_WHAT IS ASKED:_
Restate the material word for word and leave out anything that is a picture.

_TASK INPUTS:_
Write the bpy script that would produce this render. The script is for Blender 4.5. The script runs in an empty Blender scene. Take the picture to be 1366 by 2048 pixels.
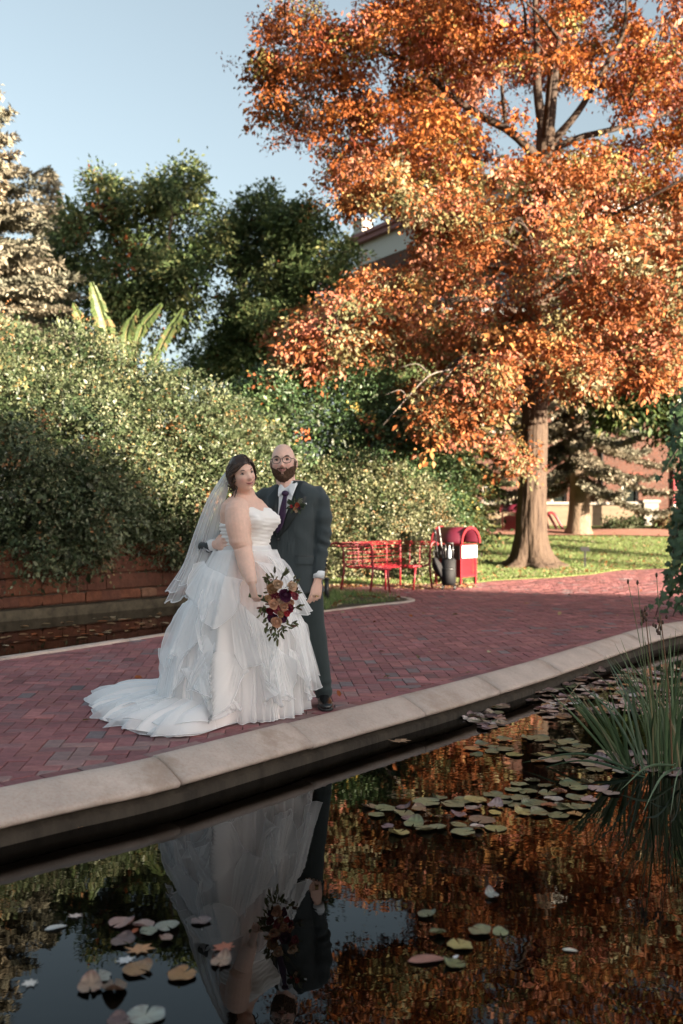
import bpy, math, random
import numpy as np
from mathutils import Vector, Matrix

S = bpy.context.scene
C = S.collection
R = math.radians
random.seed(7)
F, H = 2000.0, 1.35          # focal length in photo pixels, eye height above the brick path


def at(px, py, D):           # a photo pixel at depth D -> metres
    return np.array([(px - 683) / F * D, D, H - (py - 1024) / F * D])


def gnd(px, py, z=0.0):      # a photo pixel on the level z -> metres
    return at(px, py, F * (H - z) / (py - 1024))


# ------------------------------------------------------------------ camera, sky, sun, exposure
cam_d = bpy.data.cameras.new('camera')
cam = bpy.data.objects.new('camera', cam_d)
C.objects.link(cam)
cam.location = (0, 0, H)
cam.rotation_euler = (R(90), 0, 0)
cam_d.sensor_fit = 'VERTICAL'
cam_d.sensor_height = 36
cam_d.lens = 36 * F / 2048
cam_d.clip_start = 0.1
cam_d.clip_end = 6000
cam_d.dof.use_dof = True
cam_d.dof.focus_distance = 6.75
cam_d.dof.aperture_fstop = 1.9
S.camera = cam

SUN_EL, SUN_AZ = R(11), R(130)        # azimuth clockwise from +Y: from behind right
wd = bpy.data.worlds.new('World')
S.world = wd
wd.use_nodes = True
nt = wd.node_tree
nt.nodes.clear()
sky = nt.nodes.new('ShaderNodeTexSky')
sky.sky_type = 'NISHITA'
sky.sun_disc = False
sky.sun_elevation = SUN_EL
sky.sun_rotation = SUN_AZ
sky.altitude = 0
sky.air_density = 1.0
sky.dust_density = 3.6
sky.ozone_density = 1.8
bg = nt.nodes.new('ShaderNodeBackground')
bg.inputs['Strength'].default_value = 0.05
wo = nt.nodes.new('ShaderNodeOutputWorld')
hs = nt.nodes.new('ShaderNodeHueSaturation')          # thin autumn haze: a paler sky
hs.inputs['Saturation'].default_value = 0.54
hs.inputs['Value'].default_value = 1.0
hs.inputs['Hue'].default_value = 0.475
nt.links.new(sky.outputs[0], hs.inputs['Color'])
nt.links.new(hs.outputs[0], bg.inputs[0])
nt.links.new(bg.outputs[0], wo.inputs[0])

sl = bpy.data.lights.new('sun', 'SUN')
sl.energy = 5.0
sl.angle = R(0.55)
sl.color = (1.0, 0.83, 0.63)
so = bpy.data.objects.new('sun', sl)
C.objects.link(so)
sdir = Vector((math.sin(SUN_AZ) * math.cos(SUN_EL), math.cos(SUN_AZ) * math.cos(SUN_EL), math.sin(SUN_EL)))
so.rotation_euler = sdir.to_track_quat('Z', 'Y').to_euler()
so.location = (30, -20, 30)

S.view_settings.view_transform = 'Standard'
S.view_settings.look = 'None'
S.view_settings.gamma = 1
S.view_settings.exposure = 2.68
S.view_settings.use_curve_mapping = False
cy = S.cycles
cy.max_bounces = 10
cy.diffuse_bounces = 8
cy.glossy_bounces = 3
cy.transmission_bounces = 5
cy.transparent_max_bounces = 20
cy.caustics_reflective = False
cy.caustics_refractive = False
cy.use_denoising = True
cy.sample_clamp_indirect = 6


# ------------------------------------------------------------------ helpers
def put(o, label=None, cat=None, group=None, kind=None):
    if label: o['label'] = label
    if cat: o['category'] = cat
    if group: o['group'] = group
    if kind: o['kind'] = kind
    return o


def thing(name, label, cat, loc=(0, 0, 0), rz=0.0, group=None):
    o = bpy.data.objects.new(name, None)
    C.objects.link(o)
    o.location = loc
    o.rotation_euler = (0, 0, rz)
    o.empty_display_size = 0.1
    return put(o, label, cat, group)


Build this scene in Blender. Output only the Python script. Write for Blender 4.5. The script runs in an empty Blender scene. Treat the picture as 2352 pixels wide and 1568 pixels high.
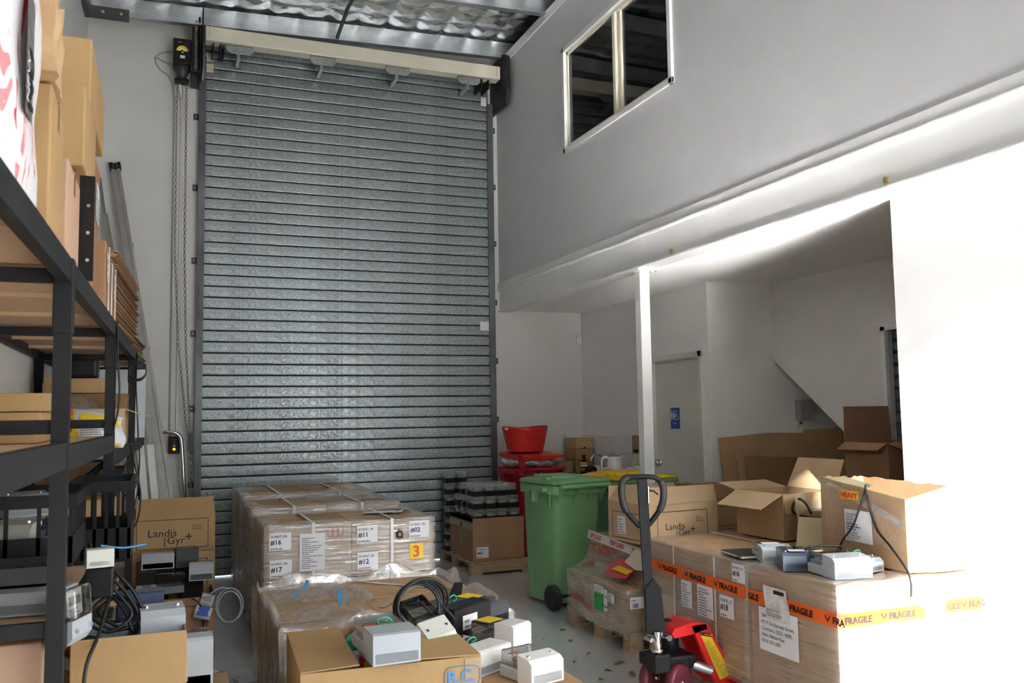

_OUTPUT FOR THIS EXERCISE:_
Write the bpy script that would produce this render. The script is for Blender 4.5. The script runs in an empty Blender scene. Take the picture to be 1366 by 2048 pixels.
import bpy, math, random
import numpy as np
from mathutils import Vector, Matrix

S = bpy.context.scene
C = S.collection
R = math.radians
random.seed(7)
F, H = 2000.0, 1.35          # focal length in photo pixels, eye height above the brick path


def at(px, py, D):           # a photo pixel at depth D -> metres
    return np.array([(px - 683) / F * D, D, H - (py - 1024) / F * D])


def gnd(px, py, z=0.0):      # a photo pixel on the level z -> metres
    return at(px, py, F * (H - z) / (py - 1024))


# ------------------------------------------------------------------ camera, sky, sun, exposure
cam_d = bpy.data.cameras.new('camera')
cam = bpy.data.objects.new('camera', cam_d)
C.objects.link(cam)
cam.location = (0, 0, H)
cam.rotation_euler = (R(90), 0, 0)
cam_d.sensor_fit = 'VERTICAL'
cam_d.sensor_height = 36
cam_d.lens = 36 * F / 2048
cam_d.clip_start = 0.1
cam_d.clip_end = 6000
cam_d.dof.use_dof = True
cam_d.dof.focus_distance = 6.75
cam_d.dof.aperture_fstop = 1.9
S.camera = cam

SUN_EL, SUN_AZ = R(11), R(130)        # azimuth clockwise from +Y: from behind right
wd = bpy.data.worlds.new('World')
S.world = wd
wd.use_nodes = True
nt = wd.node_tree
nt.nodes.clear()
sky = nt.nodes.new('ShaderNodeTexSky')
sky.sky_type = 'NISHITA'
sky.sun_disc = False
sky.sun_elevation = SUN_EL
sky.sun_rotation = SUN_AZ
sky.altitude = 0
sky.air_density = 1.0
sky.dust_density = 3.6
sky.ozone_density = 1.8
bg = nt.nodes.new('ShaderNodeBackground')
bg.inputs['Strength'].default_value = 0.05
wo = nt.nodes.new('ShaderNodeOutputWorld')
hs = nt.nodes.new('ShaderNodeHueSaturation')          # thin autumn haze: a paler sky
hs.inputs['Saturation'].default_value = 0.54
hs.inputs['Value'].default_value = 1.0
hs.inputs['Hue'].default_value = 0.475
nt.links.new(sky.outputs[0], hs.inputs['Color'])
nt.links.new(hs.outputs[0], bg.inputs[0])
nt.links.new(bg.outputs[0], wo.inputs[0])

sl = bpy.data.lights.new('sun', 'SUN')
sl.energy = 5.0
sl.angle = R(0.55)
sl.color = (1.0, 0.83, 0.63)
so = bpy.data.objects.new('sun', sl)
C.objects.link(so)
sdir = Vector((math.sin(SUN_AZ) * math.cos(SUN_EL), math.cos(SUN_AZ) * math.cos(SUN_EL), math.sin(SUN_EL)))
so.rotation_euler = sdir.to_track_quat('Z', 'Y').to_euler()
so.location = (30, -20, 30)

S.view_settings.view_transform = 'Standard'
S.view_settings.look = 'None'
S.view_settings.gamma = 1
S.view_settings.exposure = 2.68
S.view_settings.use_curve_mapping = False
cy = S.cycles
cy.max_bounces = 10
cy.diffuse_bounces = 8
cy.glossy_bounces = 3
cy.transmission_bounces = 5
cy.transparent_max_bounces = 20
cy.caustics_reflective = False
cy.caustics_refractive = False
cy.use_denoising = True
cy.sample_clamp_indirect = 6


# ------------------------------------------------------------------ helpers
def put(o, label=None, cat=None, group=None, kind=None):
    if label: o['label'] = label
    if cat: o['category'] = cat
    if group: o['group'] = group
    if kind: o['kind'] = kind
    return o


def thing(name, label, cat, loc=(0, 0, 0), rz=0.0, group=None):
    o = bpy.data.objects.new(name, None)
    C.objects.link(o)
    o.location = loc
    o.rotation_euler = (0, 0, rz)
    o.empty_display_size = 0.1
    return put(o, label, cat, group)


Build this scene in Blender. Output only the Python script. Write for Blender 4.5. The script runs in an empty Blender scene. Treat the picture as 2352 pixels wide and 1568 pixels high.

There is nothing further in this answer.